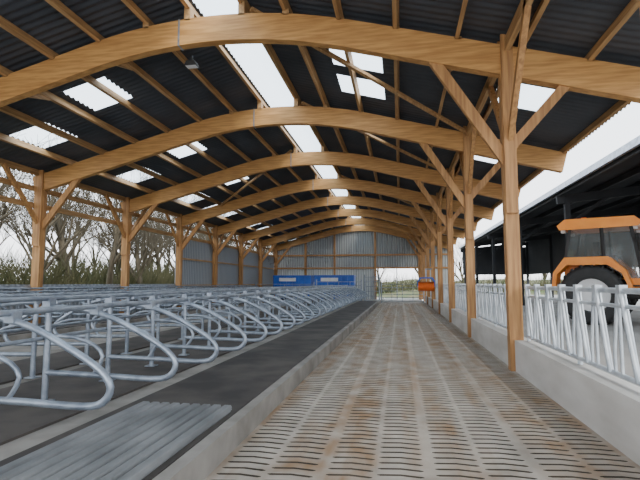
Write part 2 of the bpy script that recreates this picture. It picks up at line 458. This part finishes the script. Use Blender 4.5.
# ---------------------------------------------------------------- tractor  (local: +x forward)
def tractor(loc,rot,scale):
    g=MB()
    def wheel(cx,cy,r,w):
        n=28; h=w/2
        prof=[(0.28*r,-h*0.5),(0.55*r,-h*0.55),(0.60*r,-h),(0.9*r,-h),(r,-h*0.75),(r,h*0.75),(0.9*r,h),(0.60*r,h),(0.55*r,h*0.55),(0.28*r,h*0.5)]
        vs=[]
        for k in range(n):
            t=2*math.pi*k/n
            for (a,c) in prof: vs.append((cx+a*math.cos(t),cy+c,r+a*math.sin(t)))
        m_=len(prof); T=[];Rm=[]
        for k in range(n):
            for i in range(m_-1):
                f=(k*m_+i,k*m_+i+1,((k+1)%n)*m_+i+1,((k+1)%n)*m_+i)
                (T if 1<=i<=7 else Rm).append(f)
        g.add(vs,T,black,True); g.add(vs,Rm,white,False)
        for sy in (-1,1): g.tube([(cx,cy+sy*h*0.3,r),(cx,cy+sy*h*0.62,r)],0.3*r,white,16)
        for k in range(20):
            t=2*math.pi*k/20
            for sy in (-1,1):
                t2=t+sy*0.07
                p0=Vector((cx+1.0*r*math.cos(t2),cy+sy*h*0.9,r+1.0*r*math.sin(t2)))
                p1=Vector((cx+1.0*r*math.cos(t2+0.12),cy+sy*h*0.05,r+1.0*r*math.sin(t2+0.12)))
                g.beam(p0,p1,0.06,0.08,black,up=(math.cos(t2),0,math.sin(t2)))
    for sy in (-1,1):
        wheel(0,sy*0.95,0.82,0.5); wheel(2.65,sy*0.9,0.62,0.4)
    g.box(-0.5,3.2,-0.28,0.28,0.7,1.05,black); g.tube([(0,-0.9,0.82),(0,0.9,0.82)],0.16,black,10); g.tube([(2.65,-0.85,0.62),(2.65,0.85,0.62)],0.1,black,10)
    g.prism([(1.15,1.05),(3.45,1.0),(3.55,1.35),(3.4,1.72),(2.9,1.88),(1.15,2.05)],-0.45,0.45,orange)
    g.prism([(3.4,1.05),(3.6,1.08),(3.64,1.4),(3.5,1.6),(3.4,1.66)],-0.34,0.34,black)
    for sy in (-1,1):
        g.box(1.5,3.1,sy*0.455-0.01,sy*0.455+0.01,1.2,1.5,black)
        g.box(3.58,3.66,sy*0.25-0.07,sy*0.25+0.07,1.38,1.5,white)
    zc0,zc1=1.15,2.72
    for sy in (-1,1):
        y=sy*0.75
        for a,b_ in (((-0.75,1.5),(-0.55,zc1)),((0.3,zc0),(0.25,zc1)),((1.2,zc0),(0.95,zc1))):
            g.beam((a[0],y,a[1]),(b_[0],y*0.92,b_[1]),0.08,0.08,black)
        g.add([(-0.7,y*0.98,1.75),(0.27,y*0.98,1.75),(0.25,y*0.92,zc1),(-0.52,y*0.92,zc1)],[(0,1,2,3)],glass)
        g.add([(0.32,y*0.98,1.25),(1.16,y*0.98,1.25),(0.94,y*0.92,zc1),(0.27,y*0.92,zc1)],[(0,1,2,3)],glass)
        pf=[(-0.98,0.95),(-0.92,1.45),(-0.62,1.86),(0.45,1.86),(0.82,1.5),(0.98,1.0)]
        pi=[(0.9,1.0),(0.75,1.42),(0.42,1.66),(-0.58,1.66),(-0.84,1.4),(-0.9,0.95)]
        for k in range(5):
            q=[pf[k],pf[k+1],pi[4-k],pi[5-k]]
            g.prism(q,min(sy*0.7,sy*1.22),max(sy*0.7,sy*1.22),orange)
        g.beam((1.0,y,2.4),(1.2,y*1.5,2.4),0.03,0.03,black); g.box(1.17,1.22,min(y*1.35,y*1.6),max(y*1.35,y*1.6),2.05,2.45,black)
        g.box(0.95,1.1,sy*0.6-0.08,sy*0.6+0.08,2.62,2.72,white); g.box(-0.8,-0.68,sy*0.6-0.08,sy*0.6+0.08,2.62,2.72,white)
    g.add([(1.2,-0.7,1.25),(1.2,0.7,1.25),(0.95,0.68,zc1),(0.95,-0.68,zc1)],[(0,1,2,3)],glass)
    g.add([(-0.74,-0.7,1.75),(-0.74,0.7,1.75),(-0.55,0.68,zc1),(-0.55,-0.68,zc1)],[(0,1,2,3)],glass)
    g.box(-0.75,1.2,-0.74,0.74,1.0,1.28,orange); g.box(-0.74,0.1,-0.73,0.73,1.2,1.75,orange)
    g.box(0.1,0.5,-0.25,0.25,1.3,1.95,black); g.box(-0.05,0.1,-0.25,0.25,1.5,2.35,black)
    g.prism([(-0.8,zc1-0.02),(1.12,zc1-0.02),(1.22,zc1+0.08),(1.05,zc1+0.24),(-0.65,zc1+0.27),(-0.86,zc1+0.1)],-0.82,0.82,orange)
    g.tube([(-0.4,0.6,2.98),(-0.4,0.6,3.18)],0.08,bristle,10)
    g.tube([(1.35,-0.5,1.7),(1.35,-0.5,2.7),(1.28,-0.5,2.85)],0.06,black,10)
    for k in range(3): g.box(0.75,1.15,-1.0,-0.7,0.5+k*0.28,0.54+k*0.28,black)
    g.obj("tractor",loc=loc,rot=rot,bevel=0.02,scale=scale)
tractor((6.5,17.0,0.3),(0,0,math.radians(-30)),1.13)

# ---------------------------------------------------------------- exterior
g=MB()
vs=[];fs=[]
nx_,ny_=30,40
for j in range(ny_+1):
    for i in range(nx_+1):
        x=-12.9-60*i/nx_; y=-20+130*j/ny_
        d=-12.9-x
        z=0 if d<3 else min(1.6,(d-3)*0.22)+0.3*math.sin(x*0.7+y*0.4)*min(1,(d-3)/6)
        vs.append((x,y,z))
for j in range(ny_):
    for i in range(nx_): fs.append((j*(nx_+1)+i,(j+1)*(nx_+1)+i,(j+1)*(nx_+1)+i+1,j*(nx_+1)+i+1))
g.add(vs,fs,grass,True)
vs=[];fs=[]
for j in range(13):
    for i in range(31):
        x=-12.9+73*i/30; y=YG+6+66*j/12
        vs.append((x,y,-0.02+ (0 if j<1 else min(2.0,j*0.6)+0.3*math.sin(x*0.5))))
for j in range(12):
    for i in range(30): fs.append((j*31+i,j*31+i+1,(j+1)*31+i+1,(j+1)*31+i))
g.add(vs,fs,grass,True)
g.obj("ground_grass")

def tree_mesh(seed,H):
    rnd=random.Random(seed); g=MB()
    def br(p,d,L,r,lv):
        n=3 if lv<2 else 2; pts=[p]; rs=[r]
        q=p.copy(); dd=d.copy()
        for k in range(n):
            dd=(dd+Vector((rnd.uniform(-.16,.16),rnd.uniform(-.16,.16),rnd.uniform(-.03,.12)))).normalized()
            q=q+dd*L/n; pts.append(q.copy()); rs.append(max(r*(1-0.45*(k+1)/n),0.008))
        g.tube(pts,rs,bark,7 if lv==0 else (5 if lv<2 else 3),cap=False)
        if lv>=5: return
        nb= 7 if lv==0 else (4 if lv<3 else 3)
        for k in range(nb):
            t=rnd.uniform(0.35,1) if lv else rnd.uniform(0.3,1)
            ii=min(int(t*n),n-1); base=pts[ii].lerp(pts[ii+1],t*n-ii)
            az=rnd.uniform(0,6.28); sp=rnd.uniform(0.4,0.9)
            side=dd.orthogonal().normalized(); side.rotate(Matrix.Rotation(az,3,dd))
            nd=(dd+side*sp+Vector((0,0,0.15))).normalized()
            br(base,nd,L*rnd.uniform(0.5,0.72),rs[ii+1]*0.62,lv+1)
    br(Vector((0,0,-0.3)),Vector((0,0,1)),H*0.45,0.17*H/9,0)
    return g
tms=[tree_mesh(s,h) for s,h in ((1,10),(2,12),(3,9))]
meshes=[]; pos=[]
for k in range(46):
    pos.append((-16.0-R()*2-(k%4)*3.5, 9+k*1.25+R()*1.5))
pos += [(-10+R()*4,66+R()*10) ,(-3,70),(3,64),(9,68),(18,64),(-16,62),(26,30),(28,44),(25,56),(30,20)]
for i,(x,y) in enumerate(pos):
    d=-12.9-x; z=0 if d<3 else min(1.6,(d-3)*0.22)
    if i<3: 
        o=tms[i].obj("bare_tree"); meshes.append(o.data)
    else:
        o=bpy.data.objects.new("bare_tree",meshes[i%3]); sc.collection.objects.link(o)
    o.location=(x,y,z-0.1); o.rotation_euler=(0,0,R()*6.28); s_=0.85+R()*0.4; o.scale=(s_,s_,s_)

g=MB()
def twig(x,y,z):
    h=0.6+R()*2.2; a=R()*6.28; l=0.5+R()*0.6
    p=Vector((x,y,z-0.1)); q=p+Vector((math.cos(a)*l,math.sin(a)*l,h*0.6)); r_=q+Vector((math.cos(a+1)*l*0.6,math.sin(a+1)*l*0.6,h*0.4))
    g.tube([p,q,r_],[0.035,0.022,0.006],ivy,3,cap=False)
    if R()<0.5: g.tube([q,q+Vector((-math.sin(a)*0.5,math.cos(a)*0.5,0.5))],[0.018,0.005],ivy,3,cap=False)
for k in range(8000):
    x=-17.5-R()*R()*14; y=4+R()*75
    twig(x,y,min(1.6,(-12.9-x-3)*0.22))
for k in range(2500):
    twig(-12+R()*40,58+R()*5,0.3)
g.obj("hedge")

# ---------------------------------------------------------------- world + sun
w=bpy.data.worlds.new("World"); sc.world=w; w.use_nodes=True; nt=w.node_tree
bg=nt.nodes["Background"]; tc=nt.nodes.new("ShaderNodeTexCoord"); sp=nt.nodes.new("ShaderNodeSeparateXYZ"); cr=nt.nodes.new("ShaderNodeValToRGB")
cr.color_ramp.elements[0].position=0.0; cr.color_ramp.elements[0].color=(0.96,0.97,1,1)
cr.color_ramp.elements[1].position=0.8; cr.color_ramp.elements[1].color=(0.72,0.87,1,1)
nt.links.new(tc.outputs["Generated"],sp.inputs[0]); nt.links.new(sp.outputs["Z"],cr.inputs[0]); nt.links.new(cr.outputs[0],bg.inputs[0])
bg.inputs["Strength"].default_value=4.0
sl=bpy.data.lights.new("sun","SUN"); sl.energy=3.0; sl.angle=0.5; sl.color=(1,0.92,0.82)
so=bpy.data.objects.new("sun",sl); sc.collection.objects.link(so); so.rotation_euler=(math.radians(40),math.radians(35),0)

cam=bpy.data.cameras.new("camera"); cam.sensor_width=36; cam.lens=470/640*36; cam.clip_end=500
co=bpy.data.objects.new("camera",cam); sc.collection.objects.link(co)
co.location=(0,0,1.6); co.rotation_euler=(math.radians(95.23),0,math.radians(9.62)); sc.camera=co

★ ★ ★ ★ ★

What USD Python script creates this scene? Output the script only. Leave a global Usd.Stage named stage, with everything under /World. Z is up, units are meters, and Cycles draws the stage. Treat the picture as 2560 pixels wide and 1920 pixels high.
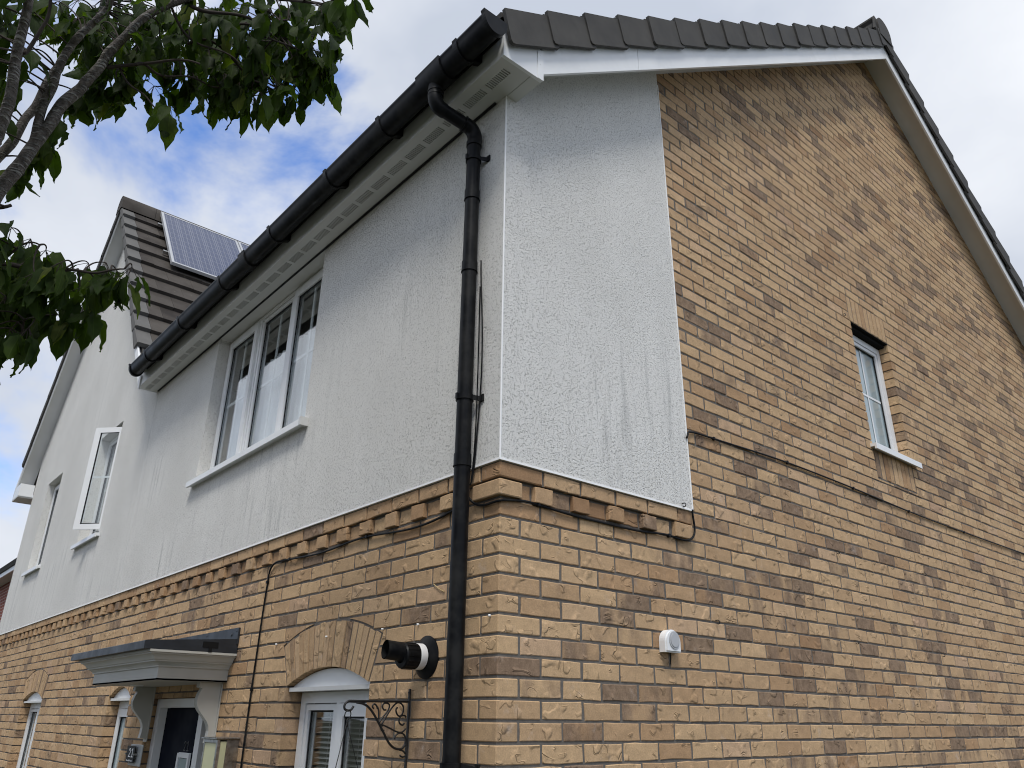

★ ★ ★ ★ ★

__Goal of the exercise__: Provide the count, and nothing else, of lines in the data above where the word "this" occurs.

__Reply to the task__: 2